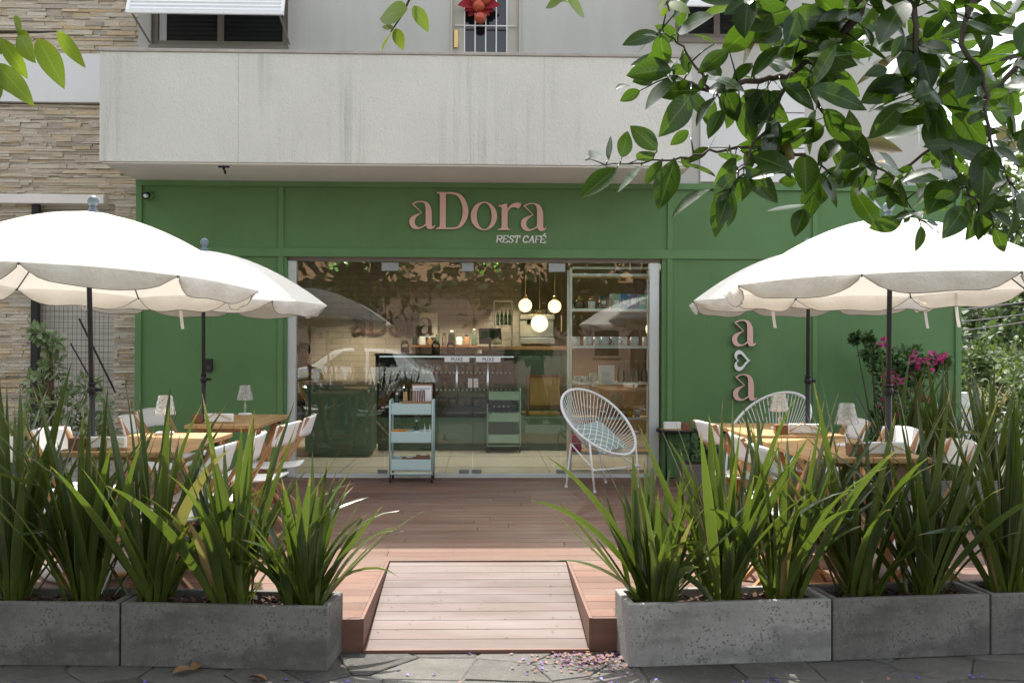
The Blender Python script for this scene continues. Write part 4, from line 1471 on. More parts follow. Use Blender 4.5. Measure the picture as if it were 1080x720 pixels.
for (x, y_, a, lab) in cs:
    c_ = chair(lab) if ch0 is None else copy_tree(ch0)
    ch0 = ch0 or c_
    c_.location = (x, y_, 0); c_.rotation_euler = (0, 0, R(a)); c_['label'] = lab

# ---------------------------------------------------------------- table lamps, napkin holders
def lamp(label, x, y_, tilt=0):
    r_ = thing('table_lamp', label, 'lamp', (x, y_, .751), 0, 'clear table lamps')
    m = MB(); m.lathe([(.055, 0), (.057, .008), (.05, .014), (.012, .018)], n=24); m.build('foot', MT['white_plastic'], r_)
    m = MB(); m.lathe([(.010, .018), (.008, .05), (.011, .07), (.007, .09), (.008, .115), (.02, .122)], n=12, sm=False); m.build('stem', MT['crystal'], r_)
    m = MB()
    n_, rows = 14, 4
    vs, fs = [], []
    for i in range(rows * 2 + 1):
        u = i / (rows * 2)
        rr = .066 - .026 * u
        for k in range(n_):
            a = 2 * PI * (k + (.5 if i % 2 else 0)) / n_
            q = rr + (.0025 if i % 2 else -.0005)
            vs.append((q * math.cos(a), q * math.sin(a), .12 + .12 * u))
    for i in range(rows * 2):
        for k in range(n_):
            l = (k + 1) % n_
            A, B, C, D = i * n_ + k, i * n_ + l, (i + 1) * n_ + k, (i + 1) * n_ + l
            if i % 2 == 0: fs += [(A, B, C), (B, D, C)]
            else: fs += [(A, D, C), (A, B, D)]
    m.add(vs, fs)
    o = m.build('shade', MT['crystal'], r_)
    sd = o.modifiers.new('t', 'SOLIDIFY'); sd.thickness = .004
    m = MB(); m.ball((0, 0, .15), .012, 10); m.tube([(0, 0, .115), (0, 0, .14)], .009, 8); m.build('bulb', MT['white_plastic'], r_)
    return r_


p = atZ(175, 457, .751); lamp('clear crystal lamp on the near left table', max(TL1[0] + .08, p.x), min(p.y, TL1[3] - .1))
p = atZ(265, 435.5, .751); lamp('clear crystal lamp on the rear left table by the green wall', p.x, min(p.y, TL2[3] - .08))
p = atZ(822, 452, .751); lamp('clear crystal lamp on the rear right table before the string chair', p.x, min(p.y, TR2[3] - .08))
p = atZ(893, 470, .751); lamp('clear crystal lamp on the near right table', min(p.x, TR1[1] - .07), p.y)


def holder(label, px, py, T_, w=.2, nm='napkin'):
    q = atZ(px, py, .751)
    x = min(max(q.x, T_[0] + .16), T_[1] - .14); y_ = min(max(q.y, T_[2] + .06), T_[3] - .06)
    r_ = thing('menu_holder', label, 'holder', (x, y_, .7515), R(rng.uniform(-6, 6)), 'wooden menu holders')
    m = MB(); m.box(-.15, -.07, -.035, .035, 0, .062); m.build('box', MT['brownbox'], r_, .004)
    m = MB(); m.box(-.069, .15, -.03, .03, 0, .008); m.build('tray', MT['wood'], r_, .002)
    m = MB(); m.box(-.06, .14, -.022, .022, .009, .068); m.build('napkins', MT['paper'], r_, .006)
    m = MB(); m.tube([(-.06, -.028, .02), (.02, -.03, .075), (.13, -.028, .03)], .0035, 6); m.build('clip', MT['brass'], r_)
    return r_


holder('menu holder with white napkins on the rear left table', 222, 446, TL2)
holder('menu holder with white napkins on the near left table', 95, 474, TL1)
holder('menu holder with white napkins on the rear right table', 842, 458, TR2)
holder('menu holder with white napkins on the near right table', 925, 480, TR1)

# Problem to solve
Repeat the lines above, starting at the first and stopping after the line that holds "c_.location = (x, y_, 0);", with the pictures left out.

# Response to this task
The Blender Python script for this scene continues. Write part 4, from line 1471 on. More parts follow. Use Blender 4.5. Measure the picture as if it were 1080x720 pixels.
for (x, y_, a, lab) in cs:
    c_ = chair(lab) if ch0 is None else copy_tree(ch0)
    ch0 = ch0 or c_
    c_.location = (x, y_, 0); c_.rotation_euler = (0, 0, R(a)); c_['label'] = lab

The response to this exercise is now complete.